Mr. Kanishk Khullar vs Municipal Corporation Of Delhi on 2 May, 2001

Delhi High Court
Mr. Kanishk Khullar vs Municipal Corporation Of Delhi on 2 May, 2001
Equivalent citations: 2001 VAD Delhi 928, 92 (2001) DLT 220, 2001 (59) DRJ 211
Author: M Sarin
Bench: M Sarin


ORDER

Manmohan Sarin, J.

Rule.

1. With the consent of the parties writ petition is taken up for disposal.

2. Petitioner claims to be owner of agricultural land, admeasuring 12 biswas and 12 biswas, situated in Village Jonapur, Tehsil Meharauli, New Delhi. It is the petitioner’s case that the said land is agricultural land and is used for the said purposes and there is no construction made by him there.

3. Petitioner by this writ petition, seeks a writ of certiorari for quashing/setting aside the order dated 29.1.2001, determining the rateable value at Rs. 8,67,000/-. Further, bill dated 2.2.2001, in the sum of Rs. 7,25,933/- is challenged. The assessment order is a short one. It would be appropriate to reproduce the same:-

“In this case a notice under Section 126 of the DMC Act, 1957 proposing the rateable value of Rs. 8,67,000/- w.e.f. 1.4.1997 on account of erection of building was issued. Shri Sunil Dhawan attended the office and stated that there is no construction at site. He has already given an affidavit.

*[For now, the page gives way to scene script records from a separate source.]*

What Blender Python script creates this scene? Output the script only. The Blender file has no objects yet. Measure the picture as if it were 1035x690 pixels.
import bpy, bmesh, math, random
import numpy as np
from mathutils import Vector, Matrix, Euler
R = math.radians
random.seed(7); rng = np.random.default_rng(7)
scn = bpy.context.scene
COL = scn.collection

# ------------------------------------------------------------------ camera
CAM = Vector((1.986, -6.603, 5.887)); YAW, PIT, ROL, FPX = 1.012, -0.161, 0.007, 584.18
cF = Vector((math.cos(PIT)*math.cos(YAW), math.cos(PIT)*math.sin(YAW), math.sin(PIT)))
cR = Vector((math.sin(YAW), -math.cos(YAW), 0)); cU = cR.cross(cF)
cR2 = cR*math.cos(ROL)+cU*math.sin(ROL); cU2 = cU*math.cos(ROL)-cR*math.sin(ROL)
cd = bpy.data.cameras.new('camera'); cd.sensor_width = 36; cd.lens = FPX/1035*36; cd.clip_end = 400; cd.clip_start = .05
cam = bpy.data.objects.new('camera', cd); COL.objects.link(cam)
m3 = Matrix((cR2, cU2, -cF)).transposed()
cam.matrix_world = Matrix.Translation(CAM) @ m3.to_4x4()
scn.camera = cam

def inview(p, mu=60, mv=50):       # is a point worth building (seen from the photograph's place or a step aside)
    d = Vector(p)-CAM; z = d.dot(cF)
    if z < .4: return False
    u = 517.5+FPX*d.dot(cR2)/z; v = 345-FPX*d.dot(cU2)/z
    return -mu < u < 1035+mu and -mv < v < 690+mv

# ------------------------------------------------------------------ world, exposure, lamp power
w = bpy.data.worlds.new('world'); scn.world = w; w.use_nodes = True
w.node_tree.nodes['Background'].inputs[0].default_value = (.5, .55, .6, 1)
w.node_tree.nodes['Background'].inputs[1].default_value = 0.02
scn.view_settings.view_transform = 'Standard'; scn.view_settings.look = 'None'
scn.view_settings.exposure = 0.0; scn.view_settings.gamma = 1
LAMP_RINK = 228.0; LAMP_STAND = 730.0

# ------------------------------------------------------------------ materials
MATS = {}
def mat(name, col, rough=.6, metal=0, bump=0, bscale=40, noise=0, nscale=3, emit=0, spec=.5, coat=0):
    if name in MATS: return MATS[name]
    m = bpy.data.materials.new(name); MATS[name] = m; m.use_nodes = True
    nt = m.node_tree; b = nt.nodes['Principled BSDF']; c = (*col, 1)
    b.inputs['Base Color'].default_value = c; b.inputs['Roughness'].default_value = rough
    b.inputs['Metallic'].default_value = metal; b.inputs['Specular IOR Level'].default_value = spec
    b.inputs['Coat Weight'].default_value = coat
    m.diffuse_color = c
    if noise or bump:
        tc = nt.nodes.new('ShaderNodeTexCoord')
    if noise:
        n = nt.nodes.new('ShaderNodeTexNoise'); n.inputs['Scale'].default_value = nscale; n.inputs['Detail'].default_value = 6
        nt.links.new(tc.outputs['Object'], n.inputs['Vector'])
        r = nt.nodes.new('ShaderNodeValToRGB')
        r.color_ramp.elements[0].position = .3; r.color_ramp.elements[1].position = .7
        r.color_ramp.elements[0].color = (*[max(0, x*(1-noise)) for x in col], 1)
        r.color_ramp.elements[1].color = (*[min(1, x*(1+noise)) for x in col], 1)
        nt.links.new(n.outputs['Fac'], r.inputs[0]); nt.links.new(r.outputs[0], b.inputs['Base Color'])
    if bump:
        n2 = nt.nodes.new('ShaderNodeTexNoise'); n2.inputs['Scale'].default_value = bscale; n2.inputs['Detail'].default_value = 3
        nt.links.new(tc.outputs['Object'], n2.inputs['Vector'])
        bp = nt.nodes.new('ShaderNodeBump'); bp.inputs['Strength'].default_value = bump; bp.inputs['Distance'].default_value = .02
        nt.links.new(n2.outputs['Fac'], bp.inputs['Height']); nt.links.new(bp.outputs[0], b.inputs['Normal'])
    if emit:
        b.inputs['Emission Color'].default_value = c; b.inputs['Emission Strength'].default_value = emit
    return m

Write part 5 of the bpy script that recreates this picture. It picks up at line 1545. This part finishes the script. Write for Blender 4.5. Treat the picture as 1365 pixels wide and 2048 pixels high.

On perusal of the file, it is revealed that the rateable value in this case had already been fixed at Rs. 2,61,900/- w.e.f. 1.4.1993 vide assessment or der dated 18.2.1997. The assessed has admitted that there are small temporary sheds. He has not objected to the previous rateable value of Rs. 2.61,900/-. It means there is some construction. In view of this the proposed rateable value of Rs. 8,67,000/- w.e.f. 1.4.1997 is confirmed.

Billing be made as per use of the property. Property be inspected and revised, if necessary. The assessed be informed accordingly.”

4. The assessed in this case had filed and affidavit that there were no constructions existing at site. The building plan was sanctioned earlier but no construction was raised as the same had lapsed. The assessed has also produced on record photographs of the farm land. It is urged that except for a temporary shed for housing of the electrical meters, there is no other structure. The Assessing Officer has confirmed the proposal of increase in rateable value of Rs. 8,67,000/- or account of erection of building. The reason given is that since the assessed has not objected to the previous retable value of Rs. 2,61,900/-, it means that there would be some construction. Hence, rateable value of Rs. 8,67,000/- is confirmed. It may also be noticed that the Assessing Officer notices in the impugned order that assessed has failed an affidavit, but is completely silent on that aspect or its contents. The above order is totally irrational and betrays non-application of mind. It cannot be sustained. The retable value of Rs. 8,67,000/-, fixed by the impugned order w.e.f. 1.4.1997 is quashed.

5. The earnestness and anxiety of Assessors and Collectors for revenue collection or to meet targets may be the there. However, the same is not accomplished by passing orders, which cannot be sustained. The Assessing Officers must remember that order being passed by them are in discharge of duties that are quasi-judicial. The orders passed by them must meet the test of a reasoned order. This cannot be sacrificed at the alter of revenue collection. In fact, such orders usually turn out to be counter productive to revenue collection on account of their inability to stand scrutiny.

6. At this stage, Mr. Abhinav Vasisht, also states that the earlier rateable value of Rs. 22,61,900/- was also being objected. It would be for the assessed to take appropriate steps. It may be noted that in an earlier order, appearing at page 46 of the paper book (Annexure-p-17), respondent had indicated that the rateable value was being confirmed, as the proposal was a time barring one and proceedings under Section 115(4) of the DMC Act would be taken separately.

7. The writ petition stands allowed in the above terms.